#### TASK GOAL:
Output the data below in full, character for character.

Start of COLLECTED MATERIAL

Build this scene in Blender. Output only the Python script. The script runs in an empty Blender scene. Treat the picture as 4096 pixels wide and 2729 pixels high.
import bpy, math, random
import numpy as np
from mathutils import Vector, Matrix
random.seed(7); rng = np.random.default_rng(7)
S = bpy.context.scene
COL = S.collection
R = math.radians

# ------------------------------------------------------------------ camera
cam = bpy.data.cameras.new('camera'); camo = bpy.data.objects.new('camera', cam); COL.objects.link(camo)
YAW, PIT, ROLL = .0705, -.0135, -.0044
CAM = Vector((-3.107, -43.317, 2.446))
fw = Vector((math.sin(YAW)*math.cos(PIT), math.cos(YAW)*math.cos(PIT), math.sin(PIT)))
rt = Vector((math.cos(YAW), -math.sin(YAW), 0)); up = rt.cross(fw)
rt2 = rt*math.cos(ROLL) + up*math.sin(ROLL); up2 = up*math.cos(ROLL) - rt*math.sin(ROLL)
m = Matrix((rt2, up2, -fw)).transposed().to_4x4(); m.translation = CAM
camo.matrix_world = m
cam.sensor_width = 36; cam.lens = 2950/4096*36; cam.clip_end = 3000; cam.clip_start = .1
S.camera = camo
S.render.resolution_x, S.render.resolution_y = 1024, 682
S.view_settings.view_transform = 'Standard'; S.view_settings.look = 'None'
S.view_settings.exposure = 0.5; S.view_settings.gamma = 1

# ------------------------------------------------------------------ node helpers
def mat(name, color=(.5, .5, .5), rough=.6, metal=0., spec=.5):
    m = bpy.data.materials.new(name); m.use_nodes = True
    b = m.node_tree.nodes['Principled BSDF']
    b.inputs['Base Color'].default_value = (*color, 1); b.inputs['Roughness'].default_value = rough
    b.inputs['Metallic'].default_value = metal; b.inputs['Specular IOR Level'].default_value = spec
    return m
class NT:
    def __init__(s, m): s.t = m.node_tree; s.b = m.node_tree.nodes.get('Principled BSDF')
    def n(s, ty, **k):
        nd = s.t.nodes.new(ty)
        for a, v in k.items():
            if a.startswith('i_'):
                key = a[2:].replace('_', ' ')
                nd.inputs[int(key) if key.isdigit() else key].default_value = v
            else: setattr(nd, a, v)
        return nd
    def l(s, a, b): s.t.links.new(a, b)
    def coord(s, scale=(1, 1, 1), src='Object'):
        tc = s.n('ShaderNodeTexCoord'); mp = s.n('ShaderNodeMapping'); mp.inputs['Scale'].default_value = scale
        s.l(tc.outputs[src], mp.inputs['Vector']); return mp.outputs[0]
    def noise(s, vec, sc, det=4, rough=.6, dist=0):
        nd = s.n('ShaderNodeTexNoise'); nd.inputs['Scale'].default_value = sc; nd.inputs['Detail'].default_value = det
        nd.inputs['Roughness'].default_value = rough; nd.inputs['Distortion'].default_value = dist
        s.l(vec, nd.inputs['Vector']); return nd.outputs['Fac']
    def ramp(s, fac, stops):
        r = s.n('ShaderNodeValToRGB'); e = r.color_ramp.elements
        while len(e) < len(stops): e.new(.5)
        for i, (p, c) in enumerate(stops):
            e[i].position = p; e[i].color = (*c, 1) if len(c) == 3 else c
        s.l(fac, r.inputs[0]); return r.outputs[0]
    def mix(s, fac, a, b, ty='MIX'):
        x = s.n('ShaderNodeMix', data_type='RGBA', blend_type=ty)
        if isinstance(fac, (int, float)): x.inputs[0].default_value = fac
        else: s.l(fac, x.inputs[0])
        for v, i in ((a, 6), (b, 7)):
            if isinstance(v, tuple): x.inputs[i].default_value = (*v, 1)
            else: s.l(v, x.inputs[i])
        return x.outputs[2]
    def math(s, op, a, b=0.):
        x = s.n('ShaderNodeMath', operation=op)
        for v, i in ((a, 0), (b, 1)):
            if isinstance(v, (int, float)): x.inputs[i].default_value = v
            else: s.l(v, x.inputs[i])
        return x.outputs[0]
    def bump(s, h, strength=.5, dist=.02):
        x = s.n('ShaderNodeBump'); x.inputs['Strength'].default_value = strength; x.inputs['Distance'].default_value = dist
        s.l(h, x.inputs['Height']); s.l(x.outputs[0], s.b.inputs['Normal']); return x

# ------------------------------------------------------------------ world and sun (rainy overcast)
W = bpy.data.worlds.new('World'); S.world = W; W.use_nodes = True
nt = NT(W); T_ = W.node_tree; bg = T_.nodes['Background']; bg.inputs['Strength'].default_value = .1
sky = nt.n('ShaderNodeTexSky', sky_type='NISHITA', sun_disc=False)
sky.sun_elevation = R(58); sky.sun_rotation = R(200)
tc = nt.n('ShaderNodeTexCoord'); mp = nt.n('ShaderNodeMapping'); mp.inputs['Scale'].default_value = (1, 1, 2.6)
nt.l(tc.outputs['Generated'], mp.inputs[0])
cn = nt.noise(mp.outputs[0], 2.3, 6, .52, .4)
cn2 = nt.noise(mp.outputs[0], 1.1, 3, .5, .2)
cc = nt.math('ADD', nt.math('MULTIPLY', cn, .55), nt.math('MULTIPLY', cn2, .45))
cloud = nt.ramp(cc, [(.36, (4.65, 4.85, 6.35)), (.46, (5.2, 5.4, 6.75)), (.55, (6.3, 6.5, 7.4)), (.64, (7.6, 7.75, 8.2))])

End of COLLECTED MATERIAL

#### EXERCISE SOLUTION:
Build this scene in Blender. Output only the Python script. The script runs in an empty Blender scene. Treat the picture as 4096 pixels wide and 2729 pixels high.
import bpy, math, random
import numpy as np
from mathutils import Vector, Matrix
random.seed(7); rng = np.random.default_rng(7)
S = bpy.context.scene
COL = S.collection
R = math.radians

# ------------------------------------------------------------------ camera
cam = bpy.data.cameras.new('camera'); camo = bpy.data.objects.new('camera', cam); COL.objects.link(camo)
YAW, PIT, ROLL = .0705, -.0135, -.0044
CAM = Vector((-3.107, -43.317, 2.446))
fw = Vector((math.sin(YAW)*math.cos(PIT), math.cos(YAW)*math.cos(PIT), math.sin(PIT)))
rt = Vector((math.cos(YAW), -math.sin(YAW), 0)); up = rt.cross(fw)
rt2 = rt*math.cos(ROLL) + up*math.sin(ROLL); up2 = up*math.cos(ROLL) - rt*math.sin(ROLL)
m = Matrix((rt2, up2, -fw)).transposed().to_4x4(); m.translation = CAM
camo.matrix_world = m
cam.sensor_width = 36; cam.lens = 2950/4096*36; cam.clip_end = 3000; cam.clip_start = .1
S.camera = camo
S.render.resolution_x, S.render.resolution_y = 1024, 682
S.view_settings.view_transform = 'Standard'; S.view_settings.look = 'None'
S.view_settings.exposure = 0.5; S.view_settings.gamma = 1

# ------------------------------------------------------------------ node helpers
def mat(name, color=(.5, .5, .5), rough=.6, metal=0., spec=.5):
    m = bpy.data.materials.new(name); m.use_nodes = True
    b = m.node_tree.nodes['Principled BSDF']
    b.inputs['Base Color'].default_value = (*color, 1); b.inputs['Roughness'].default_value = rough
    b.inputs['Metallic'].default_value = metal; b.inputs['Specular IOR Level'].default_value = spec
    return m
class NT:
    def __init__(s, m): s.t = m.node_tree; s.b = m.node_tree.nodes.get('Principled BSDF')
    def n(s, ty, **k):
        nd = s.t.nodes.new(ty)
        for a, v in k.items():
            if a.startswith('i_'):
                key = a[2:].replace('_', ' ')
                nd.inputs[int(key) if key.isdigit() else key].default_value = v
            else: setattr(nd, a, v)
        return nd
    def l(s, a, b): s.t.links.new(a, b)
    def coord(s, scale=(1, 1, 1), src='Object'):
        tc = s.n('ShaderNodeTexCoord'); mp = s.n('ShaderNodeMapping'); mp.inputs['Scale'].default_value = scale
        s.l(tc.outputs[src], mp.inputs['Vector']); return mp.outputs[0]
    def noise(s, vec, sc, det=4, rough=.6, dist=0):
        nd = s.n('ShaderNodeTexNoise'); nd.inputs['Scale'].default_value = sc; nd.inputs['Detail'].default_value = det
        nd.inputs['Roughness'].default_value = rough; nd.inputs['Distortion'].default_value = dist
        s.l(vec, nd.inputs['Vector']); return nd.outputs['Fac']
    def ramp(s, fac, stops):
        r = s.n('ShaderNodeValToRGB'); e = r.color_ramp.elements
        while len(e) < len(stops): e.new(.5)
        for i, (p, c) in enumerate(stops):
            e[i].position = p; e[i].color = (*c, 1) if len(c) == 3 else c
        s.l(fac, r.inputs[0]); return r.outputs[0]
    def mix(s, fac, a, b, ty='MIX'):
        x = s.n('ShaderNodeMix', data_type='RGBA', blend_type=ty)
        if isinstance(fac, (int, float)): x.inputs[0].default_value = fac
        else: s.l(fac, x.inputs[0])
        for v, i in ((a, 6), (b, 7)):
            if isinstance(v, tuple): x.inputs[i].default_value = (*v, 1)
            else: s.l(v, x.inputs[i])
        return x.outputs[2]
    def math(s, op, a, b=0.):
        x = s.n('ShaderNodeMath', operation=op)
        for v, i in ((a, 0), (b, 1)):
            if isinstance(v, (int, float)): x.inputs[i].default_value = v
            else: s.l(v, x.inputs[i])
        return x.outputs[0]
    def bump(s, h, strength=.5, dist=.02):
        x = s.n('ShaderNodeBump'); x.inputs['Strength'].default_value = strength; x.inputs['Distance'].default_value = dist
        s.l(h, x.inputs['Height']); s.l(x.outputs[0], s.b.inputs['Normal']); return x

# ------------------------------------------------------------------ world and sun (rainy overcast)
W = bpy.data.worlds.new('World'); S.world = W; W.use_nodes = True
nt = NT(W); T_ = W.node_tree; bg = T_.nodes['Background']; bg.inputs['Strength'].default_value = .1
sky = nt.n('ShaderNodeTexSky', sky_type='NISHITA', sun_disc=False)
sky.sun_elevation = R(58); sky.sun_rotation = R(200)
tc = nt.n('ShaderNodeTexCoord'); mp = nt.n('ShaderNodeMapping'); mp.inputs['Scale'].default_value = (1, 1, 2.6)
nt.l(tc.outputs['Generated'], mp.inputs[0])
cn = nt.noise(mp.outputs[0], 2.3, 6, .52, .4)
cn2 = nt.noise(mp.outputs[0], 1.1, 3, .5, .2)
cc = nt.math('ADD', nt.math('MULTIPLY', cn, .55), nt.math('MULTIPLY', cn2, .45))
cloud = nt.ramp(cc, [(.36, (4.65, 4.85, 6.35)), (.46, (5.2, 5.4, 6.75)), (.55, (6.3, 6.5, 7.4)), (.64, (7.6, 7.75, 8.2))])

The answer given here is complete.